### Exercise description:
Starting with the first line of the data that follows, transcribe every line verbatim until the line containing "SC.camera = cam" has been transcribed.

### Recorded data:
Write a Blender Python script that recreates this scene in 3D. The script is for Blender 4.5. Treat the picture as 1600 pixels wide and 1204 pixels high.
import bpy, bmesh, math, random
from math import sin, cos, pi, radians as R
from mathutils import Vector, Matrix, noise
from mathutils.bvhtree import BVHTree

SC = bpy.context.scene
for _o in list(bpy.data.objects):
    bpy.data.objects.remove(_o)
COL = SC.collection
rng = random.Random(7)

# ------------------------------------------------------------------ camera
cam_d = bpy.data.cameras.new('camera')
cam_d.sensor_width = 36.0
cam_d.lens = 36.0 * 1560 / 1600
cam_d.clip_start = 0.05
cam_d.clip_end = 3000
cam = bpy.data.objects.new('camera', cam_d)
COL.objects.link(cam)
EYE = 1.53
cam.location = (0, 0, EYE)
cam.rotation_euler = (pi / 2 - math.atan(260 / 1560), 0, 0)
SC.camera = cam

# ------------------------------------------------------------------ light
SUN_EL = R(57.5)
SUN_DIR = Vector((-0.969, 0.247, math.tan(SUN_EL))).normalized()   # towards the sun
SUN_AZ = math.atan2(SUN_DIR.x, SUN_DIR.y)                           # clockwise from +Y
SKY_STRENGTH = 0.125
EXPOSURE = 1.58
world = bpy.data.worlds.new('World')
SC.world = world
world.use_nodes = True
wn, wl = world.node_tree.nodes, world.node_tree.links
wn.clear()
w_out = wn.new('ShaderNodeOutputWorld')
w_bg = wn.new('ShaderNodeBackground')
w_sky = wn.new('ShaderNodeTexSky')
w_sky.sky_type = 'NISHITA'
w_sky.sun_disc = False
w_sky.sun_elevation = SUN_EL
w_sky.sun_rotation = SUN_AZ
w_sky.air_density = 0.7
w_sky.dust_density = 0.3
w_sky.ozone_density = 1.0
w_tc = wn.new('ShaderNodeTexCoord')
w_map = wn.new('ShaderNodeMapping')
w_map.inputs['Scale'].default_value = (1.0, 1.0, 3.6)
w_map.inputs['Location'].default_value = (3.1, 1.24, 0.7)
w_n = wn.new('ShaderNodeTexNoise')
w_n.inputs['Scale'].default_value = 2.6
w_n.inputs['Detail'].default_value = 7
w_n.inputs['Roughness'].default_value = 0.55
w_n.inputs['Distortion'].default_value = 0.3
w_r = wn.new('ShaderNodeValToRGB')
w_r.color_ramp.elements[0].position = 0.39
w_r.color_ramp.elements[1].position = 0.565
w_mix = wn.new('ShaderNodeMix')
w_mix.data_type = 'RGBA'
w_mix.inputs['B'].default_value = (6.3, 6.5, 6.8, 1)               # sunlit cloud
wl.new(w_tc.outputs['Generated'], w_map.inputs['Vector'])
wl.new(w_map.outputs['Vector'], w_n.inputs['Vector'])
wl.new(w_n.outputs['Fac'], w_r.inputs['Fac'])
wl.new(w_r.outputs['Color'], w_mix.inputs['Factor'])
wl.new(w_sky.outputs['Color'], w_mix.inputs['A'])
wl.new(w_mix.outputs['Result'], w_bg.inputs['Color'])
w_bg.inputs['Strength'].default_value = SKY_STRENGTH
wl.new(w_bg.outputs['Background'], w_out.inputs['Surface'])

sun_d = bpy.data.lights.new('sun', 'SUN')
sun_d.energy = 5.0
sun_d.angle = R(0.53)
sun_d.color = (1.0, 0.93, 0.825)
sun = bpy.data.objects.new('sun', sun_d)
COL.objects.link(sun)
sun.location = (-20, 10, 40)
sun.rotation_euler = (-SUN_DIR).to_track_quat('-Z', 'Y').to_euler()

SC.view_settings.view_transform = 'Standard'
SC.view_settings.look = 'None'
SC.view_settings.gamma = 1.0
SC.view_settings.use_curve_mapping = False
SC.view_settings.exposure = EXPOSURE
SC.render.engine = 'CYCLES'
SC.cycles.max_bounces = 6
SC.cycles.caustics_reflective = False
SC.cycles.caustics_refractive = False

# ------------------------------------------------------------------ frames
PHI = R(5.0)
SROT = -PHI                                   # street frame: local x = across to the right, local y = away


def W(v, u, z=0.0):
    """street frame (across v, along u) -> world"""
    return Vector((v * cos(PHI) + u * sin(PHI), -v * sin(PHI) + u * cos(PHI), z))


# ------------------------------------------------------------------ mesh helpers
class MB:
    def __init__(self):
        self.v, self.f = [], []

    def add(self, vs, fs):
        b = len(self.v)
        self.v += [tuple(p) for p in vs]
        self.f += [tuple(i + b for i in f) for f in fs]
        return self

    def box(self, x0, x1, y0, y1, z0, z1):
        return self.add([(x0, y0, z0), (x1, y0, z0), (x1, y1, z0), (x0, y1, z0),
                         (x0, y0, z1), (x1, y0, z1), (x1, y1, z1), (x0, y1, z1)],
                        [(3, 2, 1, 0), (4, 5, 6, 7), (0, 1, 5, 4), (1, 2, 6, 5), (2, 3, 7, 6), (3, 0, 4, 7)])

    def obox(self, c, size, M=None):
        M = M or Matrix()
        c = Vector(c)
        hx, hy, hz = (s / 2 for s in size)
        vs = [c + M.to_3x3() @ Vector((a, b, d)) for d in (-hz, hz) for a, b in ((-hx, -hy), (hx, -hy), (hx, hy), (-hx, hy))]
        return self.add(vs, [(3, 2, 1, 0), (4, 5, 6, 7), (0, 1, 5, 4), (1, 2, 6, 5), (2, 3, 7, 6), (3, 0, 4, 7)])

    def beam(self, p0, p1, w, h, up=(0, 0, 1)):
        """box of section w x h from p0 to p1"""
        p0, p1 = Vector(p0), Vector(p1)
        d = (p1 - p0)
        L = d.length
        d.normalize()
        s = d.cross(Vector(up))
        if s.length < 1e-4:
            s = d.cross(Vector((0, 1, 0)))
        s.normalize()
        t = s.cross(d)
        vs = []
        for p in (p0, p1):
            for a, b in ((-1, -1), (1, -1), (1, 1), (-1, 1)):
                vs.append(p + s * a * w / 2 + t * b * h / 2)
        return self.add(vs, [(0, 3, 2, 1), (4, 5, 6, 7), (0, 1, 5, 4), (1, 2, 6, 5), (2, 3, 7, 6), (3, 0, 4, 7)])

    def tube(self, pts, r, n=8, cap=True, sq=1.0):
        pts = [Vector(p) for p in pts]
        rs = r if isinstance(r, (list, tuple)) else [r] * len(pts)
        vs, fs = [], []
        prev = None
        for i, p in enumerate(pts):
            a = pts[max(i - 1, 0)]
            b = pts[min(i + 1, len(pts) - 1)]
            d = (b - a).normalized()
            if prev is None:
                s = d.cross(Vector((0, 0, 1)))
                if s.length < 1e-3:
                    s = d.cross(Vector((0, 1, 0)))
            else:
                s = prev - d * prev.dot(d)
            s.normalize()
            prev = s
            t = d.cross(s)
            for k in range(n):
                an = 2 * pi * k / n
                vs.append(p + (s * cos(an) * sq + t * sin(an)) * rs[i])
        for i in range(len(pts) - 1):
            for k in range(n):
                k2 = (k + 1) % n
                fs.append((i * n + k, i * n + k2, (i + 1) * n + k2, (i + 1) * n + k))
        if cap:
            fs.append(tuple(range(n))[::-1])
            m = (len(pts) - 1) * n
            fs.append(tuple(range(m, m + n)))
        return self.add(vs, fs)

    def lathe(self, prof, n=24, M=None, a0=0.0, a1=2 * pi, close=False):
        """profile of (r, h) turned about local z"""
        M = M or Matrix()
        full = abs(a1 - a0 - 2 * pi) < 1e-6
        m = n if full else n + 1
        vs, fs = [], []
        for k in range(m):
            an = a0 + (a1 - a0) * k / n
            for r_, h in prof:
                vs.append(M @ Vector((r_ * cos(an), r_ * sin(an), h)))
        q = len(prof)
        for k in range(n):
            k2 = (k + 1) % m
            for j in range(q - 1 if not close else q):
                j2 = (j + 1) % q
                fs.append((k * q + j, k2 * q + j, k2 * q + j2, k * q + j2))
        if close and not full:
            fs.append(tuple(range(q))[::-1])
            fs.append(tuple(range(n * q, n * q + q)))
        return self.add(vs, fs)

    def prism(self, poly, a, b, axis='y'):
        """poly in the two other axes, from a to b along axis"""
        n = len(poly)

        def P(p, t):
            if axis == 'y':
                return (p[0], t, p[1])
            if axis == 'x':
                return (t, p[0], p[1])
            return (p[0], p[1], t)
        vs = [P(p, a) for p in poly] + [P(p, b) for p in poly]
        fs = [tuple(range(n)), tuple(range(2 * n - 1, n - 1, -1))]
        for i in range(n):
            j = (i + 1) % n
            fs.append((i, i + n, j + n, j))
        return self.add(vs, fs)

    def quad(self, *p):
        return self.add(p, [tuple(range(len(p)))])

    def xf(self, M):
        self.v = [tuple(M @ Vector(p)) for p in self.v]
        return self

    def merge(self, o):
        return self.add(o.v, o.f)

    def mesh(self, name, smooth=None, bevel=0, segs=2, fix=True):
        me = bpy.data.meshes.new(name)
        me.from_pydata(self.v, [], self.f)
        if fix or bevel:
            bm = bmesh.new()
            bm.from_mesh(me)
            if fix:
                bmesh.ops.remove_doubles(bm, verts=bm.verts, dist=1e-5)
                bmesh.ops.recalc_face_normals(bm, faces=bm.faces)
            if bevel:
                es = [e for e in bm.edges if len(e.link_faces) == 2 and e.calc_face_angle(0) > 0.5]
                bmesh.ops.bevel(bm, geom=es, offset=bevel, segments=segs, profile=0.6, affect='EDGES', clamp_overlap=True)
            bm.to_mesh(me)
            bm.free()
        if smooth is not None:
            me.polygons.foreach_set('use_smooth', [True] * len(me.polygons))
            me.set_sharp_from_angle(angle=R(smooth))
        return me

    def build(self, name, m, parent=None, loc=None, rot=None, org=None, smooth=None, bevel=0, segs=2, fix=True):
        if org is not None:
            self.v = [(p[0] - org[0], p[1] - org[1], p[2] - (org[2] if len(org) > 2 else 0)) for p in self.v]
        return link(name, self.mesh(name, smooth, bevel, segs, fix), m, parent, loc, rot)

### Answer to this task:
Write a Blender Python script that recreates this scene in 3D. The script is for Blender 4.5. Treat the picture as 1600 pixels wide and 1204 pixels high.
import bpy, bmesh, math, random
from math import sin, cos, pi, radians as R
from mathutils import Vector, Matrix, noise
from mathutils.bvhtree import BVHTree

SC = bpy.context.scene
for _o in list(bpy.data.objects):
    bpy.data.objects.remove(_o)
COL = SC.collection
rng = random.Random(7)

# ------------------------------------------------------------------ camera
cam_d = bpy.data.cameras.new('camera')
cam_d.sensor_width = 36.0
cam_d.lens = 36.0 * 1560 / 1600
cam_d.clip_start = 0.05
cam_d.clip_end = 3000
cam = bpy.data.objects.new('camera', cam_d)
COL.objects.link(cam)
EYE = 1.53
cam.location = (0, 0, EYE)
cam.rotation_euler = (pi / 2 - math.atan(260 / 1560), 0, 0)
SC.camera = cam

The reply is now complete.